For the KENZO Spring-Summer 2024 Campaign, Artistic Director Nigo extends the bridge between Japan and France built through the season proposal. Originally presented on the Passerelle Debilly – the footbridge stretched from Palais de Tokyo to the Eiffel Tower over the River Seine – the collection intersperses to the streets and salons of Paris. Shot on location at the monuments and in the interiors of the city, imagery by Keizo Kitajima and moving imagery by Frank Lebon intertwine the wardrobe’s authentic Japanese construction with the elegance of classical French spaces and Parisian landmarks.
Fronted by a cast from around the world, the campaign reflects the cross-cultural chemistry at the heart of KENZO – embodied by the legacy of Kenzo Takada and the contemporary vision of Nigo – and mirrors it in the global community that personifies the Maison. The fusion is illustrated in the collection’s memories of City Pop, the 1980s’ musical mélange of pop, funk and boogie, and the preppy and poppy look it generated. Re-contextualised in the campaign’s Parisian environments, the wardrobe’s Japanese silhouettes and their Western surroundings echo the code-switches intrinsic to the vision of Nigo to whom the introduction of non-Western influences to the domain of Paris fashion is key.

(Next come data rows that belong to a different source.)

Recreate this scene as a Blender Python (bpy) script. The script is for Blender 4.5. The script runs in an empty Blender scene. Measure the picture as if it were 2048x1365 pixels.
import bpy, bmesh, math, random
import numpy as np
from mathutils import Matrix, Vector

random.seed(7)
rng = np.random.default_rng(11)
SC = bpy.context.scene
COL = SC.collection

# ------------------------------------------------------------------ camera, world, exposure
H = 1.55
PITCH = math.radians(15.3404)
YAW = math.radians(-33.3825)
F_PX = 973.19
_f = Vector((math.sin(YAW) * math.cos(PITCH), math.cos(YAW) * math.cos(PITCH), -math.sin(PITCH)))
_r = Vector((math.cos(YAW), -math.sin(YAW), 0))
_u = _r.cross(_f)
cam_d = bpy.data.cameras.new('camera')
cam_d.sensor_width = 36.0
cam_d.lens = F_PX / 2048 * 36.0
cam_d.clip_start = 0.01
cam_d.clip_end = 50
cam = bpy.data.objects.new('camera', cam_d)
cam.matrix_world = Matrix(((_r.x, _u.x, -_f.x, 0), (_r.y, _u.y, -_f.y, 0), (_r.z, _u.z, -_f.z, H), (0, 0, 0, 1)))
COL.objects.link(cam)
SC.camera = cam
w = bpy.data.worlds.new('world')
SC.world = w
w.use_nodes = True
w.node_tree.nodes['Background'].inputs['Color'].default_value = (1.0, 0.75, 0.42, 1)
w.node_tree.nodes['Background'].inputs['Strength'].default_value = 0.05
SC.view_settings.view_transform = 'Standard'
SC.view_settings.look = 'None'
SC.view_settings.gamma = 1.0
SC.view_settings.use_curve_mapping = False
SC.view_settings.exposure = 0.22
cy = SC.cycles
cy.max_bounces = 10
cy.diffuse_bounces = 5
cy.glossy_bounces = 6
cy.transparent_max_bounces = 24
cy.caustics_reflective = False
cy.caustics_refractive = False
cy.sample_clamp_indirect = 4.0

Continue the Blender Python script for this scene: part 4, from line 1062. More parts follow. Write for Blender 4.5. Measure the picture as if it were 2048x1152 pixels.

The campaign was photographed in Rue Vivienne where the Maison is located, in Place des Victoires which housed its historical Paris flagship store, around the Arc de Triomphe and its metro, and in the Hotel de Soyecourt best known as the one-time residence of Karl Lagerfeld. Following the Fall-Winter 2023 campaign for which KENZO invited Keizo Kitajima and Frank Lebon to Japan to shoot the collection, the Maison continues its creative dialogue with the Japanese photographer and British filmmaker in Paris. Here, Kitajima captures the Spring-Summer 2024 collection in everyday portraits, while, in film, Lebon asks the cast to draw the things they like most about Paris. The painterly approach is echoed in trompe l’oeil backdrops featured throughout the moving imagery.